By Peter Roberts
Something needs to done to bridge a submarine capability gap no matter what the outcome of an 18 month study by the US. UK and Australia determines about the viability of Australia acquiring nuclear propelled submarines from our allies.
This is becoming increasingly clear as a life-extension of the six Collins class boats will have run its course long before a potential British or American design becomes available.
Even with the extension, the submarines will be close to 50 years old and too old to use in 2040 by the time our first N-subs arrive.
The first option appears to be buy an off the shelf submarine supplier as an interim measure while the N-subs were built – but these would not have the range or capability of the Collins, let alone of the proposed nuclear submarines.
The second would be to lease some British or American nuclear subs – but there are doubts such leases would give Australia fully independent control of what is our most important maritime weapons system.
The final option would be to evolve the Collins class, setting an independent and less-threatening-to-China course that, as I argued earlier this week, would be the least cost, least risky and most industrially attractive option for Australia.
Evolving Collins has received support from Australian Strategic Policy Institute senior fellow Andrew Davies.
He argues that considerable work was done by ASC, which built the Collins, before the Coalition selected first a Japanese, then a French and now a UK or US design, wasting eight years in the process.
However Davies sees a Son of Collins only as an interim measure, maintaining Australian capability and allowing the N-sub design and build proceed in a measured fashion.
As Davies argues: “In practice, Australia’s defence acquisition process has repeatedly shown itself to be very poor at recognising technical risk.
“…As a result, we have now lost a decade on the replacement for the Collins class and have the prospect of underemployed shipyards for the next several years.”
The problem with his approach is that ‘we would be prudent to limit our ambitions for both innovation in design and industrial independence…even if that results in less work for local industry’.
The Collins itself was designed as the first step in creating a sustainable submarine construction industry – sadly abandoned by a government that did not ‘trust ASC to build a canoe’.
But really we cannot just import our next submarines with minimal local involvement other than perhaps some metal bashing in Adelaide.

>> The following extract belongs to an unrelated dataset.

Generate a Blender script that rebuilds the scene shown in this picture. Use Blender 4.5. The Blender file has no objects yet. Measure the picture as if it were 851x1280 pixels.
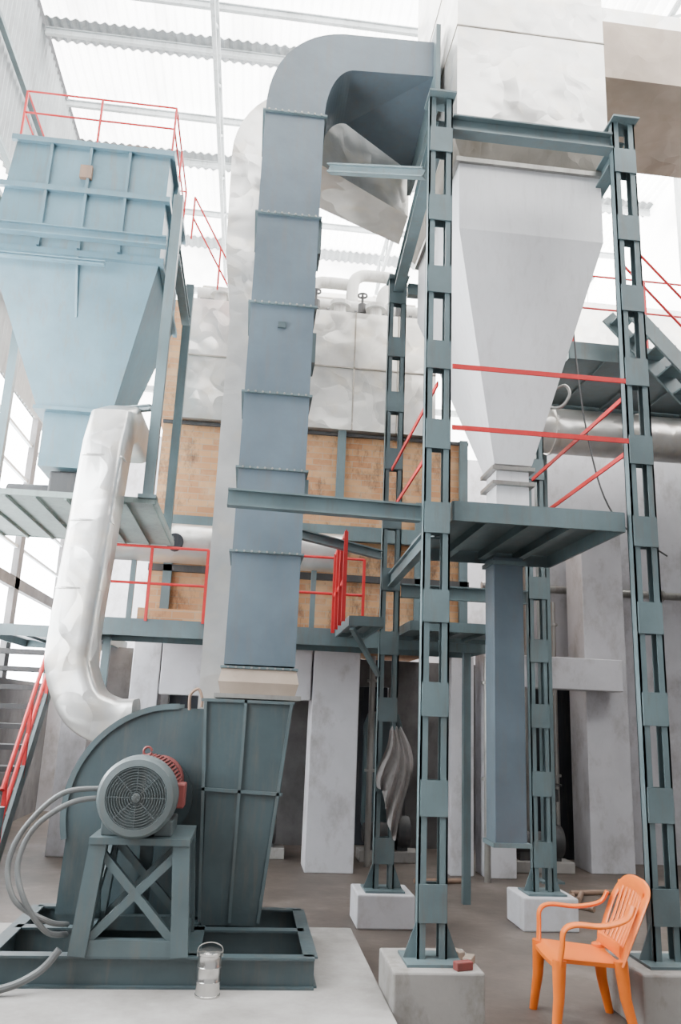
import bpy, math, random
from mathutils import Vector, Matrix
random.seed(7)
S=bpy.context.scene
COL=S.collection
# ------------------------------------------------------------ materials
def nm(name):
    m=bpy.data.materials.new(name); m.use_nodes=True
    nt=m.node_tree; b=nt.nodes["Principled BSDF"]
    return m,nt,b
def coords(nt,scale=(1,1,1),rot=(0,0,0)):
    g=nt.nodes.new("ShaderNodeNewGeometry")
    mp=nt.nodes.new("ShaderNodeMapping"); mp.inputs["Scale"].default_value=scale; mp.inputs["Rotation"].default_value=rot
    nt.links.new(g.outputs["Position"],mp.inputs["Vector"]); return mp.outputs[0]
def noise(nt,vec,scale,detail=4,rough=.55):
    n=nt.nodes.new("ShaderNodeTexNoise"); n.inputs["Scale"].default_value=scale; n.inputs["Detail"].default_value=detail
    n.inputs["Roughness"].default_value=rough
    nt.links.new(vec,n.inputs["Vector"]); return n.outputs["Fac"]
def ramp(nt,fac,stops):
    r=nt.nodes.new("ShaderNodeValToRGB"); el=r.color_ramp.elements
    while len(el)<len(stops): el.new(.5)
    for e,(p,c) in zip(el,stops): e.position=p; e.color=(c[0],c[1],c[2],1)
    nt.links.new(fac,r.inputs[0]); return r.outputs[0]
def mix(nt,fac,a,b,mode='MIX'):
    n=nt.nodes.new("ShaderNodeMix"); n.data_type='RGBA'; n.blend_type=mode
    if hasattr(fac,'is_output'): nt.links.new(fac,n.inputs[0])
    else: n.inputs[0].default_value=fac
    nt.links.new(a,n.inputs[6])
    if hasattr(b,'is_output'): nt.links.new(b,n.inputs[7])
    else: n.inputs[7].default_value=(b[0],b[1],b[2],1)
    return n.outputs[2]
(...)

That would waste decades and hundreds of billions of dollars and leave us just as badly off industrially as we were before Collins were built.
Defence is only possible with a strong indigenous defence industry, as recognised by the Coalition since 2017.
The capability of local industry matters just as much to our security as the weapons we put into the field.
We should reverse this momentous decision taken in secret that threatens our trading position in the world – and build a Son of Collins, building industry at the same time.